Thank you for your patience with us during this transition, as we work aggressively to fix bugs and improve the platform. 

Thank you for your trust in us to be your screening partner. We never take your partnership for granted and work every day to redefine value in {non-generic screening services}.

Sincerely,

{First name of CEO}

{Company logo, address and contact info}

{Inspiring quote from an old NFL football coach}

============================================

Where to start …

Communication: Groucho Marx once asked, “Who are you going to believe, me or your own eyes?” That was supposed to be comedy, not a serious business message. Don’t send spin to the people with direct experience. Send it to everyone else, to convince them the people experiencing the problem are exaggerating.

Software Quality Assurance: The first rule of SQA is that you always test. Sometimes you test before you put software into production. Sometimes you test by putting it into production.

Before is better.

Your customers’ SQA matters too. Just because you’re a cloud provider, that doesn’t mean you’re providing an “island of automation.” Quite the opposite, as SaaS becomes more important, integrating SaaS applications into the rest of the applications portfolio becomes exponentially more important (actually, polynomially more important, but let’s not quibble).

The consequence: A SaaS provider’s internal testing should be just the beginning. After that its customers should have a chance to regression test new releases to make sure they don’t break internal IT’s integrations.

Along the way, its customers’ end-users would be in a position to discover whether the new release is a turkey, before it’s inflicted on everyone.

The Cloud doesn’t change the rules. It makes them more important. For example, well-run internal IT follows a simply stated rule when it comes to implementing software changes: Always have a back-out plan. If, in spite of SQA’s best efforts, the software turns out to be unusable, internal IT restores the previous version to minimize business disruption.

Just because you’re a SaaS provider that doesn’t mean you get to ignore the basics.

You have to master them.

Snippets from an email exchange about the H-1B visa program, edited and paraphrased for length and suitability:

Correspondent: Have you ever weighed in on the H-1B Visa concern that bedevils American IT workers? If not, why not?

Bob: It’s a complex topic I know far too little about to express a useful opinion. As someone once said, better to remain silent and have people think I’m a fool than to speak and remove all doubt.

Correspondent: I urge you then to please do research the subject and then speak out, hopefully in favor of the American citizen IT worker. I fear if outsourcing continues this may inadvertently decimate the pool of available native STEM workers who may avoid pursuing STEM professions due to frustration, leaving it to cheaper non-immigrants.

Bob: I’ll think about taking it on, but I won’t promise anything (no, that isn’t ManagementSpeak for “No”).

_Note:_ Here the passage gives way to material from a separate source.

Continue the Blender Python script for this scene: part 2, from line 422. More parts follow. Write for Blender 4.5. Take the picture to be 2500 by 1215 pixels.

Correspondent: More likely, it’s that you know who butters your bread, Bob. That’s right, management. And management is about profit for themselves and shareholders at anyone else’s expense, including the indentured servant Indians who suffer under near slave conditions; and your friends, neighbors, and possibly relative American citizens against whom you choose to be, shall we say, less than a champion.

Look in the mirror, buddy. You won’t like the cowardice you see. ^*&# you and your 1% crowd.

Sigh.

In case you haven’t heard of it, “The H-1B is a non-immigrant visa in the United States under the Immigration and Nationality Act, section 101(a)(17)(H). It allows U.S. employers to temporarily employ foreign workers in specialty occupations.”

Here’s what I, in my own, cowardly way, know, suspect, and conjecture about the H-1B program, divided into two parts: Public policy, and management decision-making.

Public policy first

I don’t generally do public policy, because KJR’s raison d’etre (pardon my French) is to give you something you can put to immediate practical use. Opining on public policy doesn’t achieve this.

Because I know too little about the subject to share a Strongly Held Opinion, I won’t. Instead, here are a few points to consider as you form your own:

  • Near-slave conditions? This is like calling your preferred political villain a Nazi. Slavery, and Nazi-ism, are far too deplorable to trivialize.
  • Econ 101: Worker visa programs are all a form of protectionism. In this case it’s the labor marketplace that’s being protected. The extent you favor or dis-favor the H-1B program probably depends on your views about protectionist economic policy.
  • Business ethics: Is the H-1B program immoral? I can’t personally come up with an ethical framework that makes hardworking foreigners less deserving of employment than hardworking U.S. citizens, other than the moral logic of protectionism — see previous bullet. From a moral perspective one might, in fact, plausibly argue that managerial hiring decisions should be purely meritocratic, entirely ignoring citizenship.
  • Recruiting goals: Well-managed organizations recruit the most talented individuals they can attract. Including H-1B workers expands the talent pool employers have to draw on, improving their prospects for doing so.
  • Unintended consequences: To the extent an employer wants to minimize IT labor rates, reducing or eliminating the number of H-1B visas issued would simply move the work offshore instead of moving the workers on-shore. If the work is on-shore, at least that means worker wages are spent here in the U.S.A.
  • Supply and demand: IT unemployment is, right now, very low (~3.9%), so demand exceeds supply. This explains at least some of the industry demand for H-1B workers. Reduced labor costs explain most of the rest.

Practical, immediately useful advice


For IT managers:
If you’d rather employ U.S. citizens than foreign IT professionals, embrace Agile. While colleagues of mine tell me offshore Agile is possible, there’s near-unanimous consensus among the Agile experts I know that team proximity matters, and matters a lot more than when using Waterfall application development methods. Having the team all in one place makes everything easier than when team members interact across multiple time zones and through purely electronic media.

For IT professionals: Recognize that you’re in business for yourself, and that what you can do for an employer constitutes the products and services your business has to sell.

Any time and energy you spend complaining about how unfair it all is is time and energy you aren’t spending making yourself more competitive. (Hint: Embrace Agile. Smart IT managers are looking for Scrum-worthy developers.)

H-1B workers are your business rivals. Your job is to figure out how to out-compete them.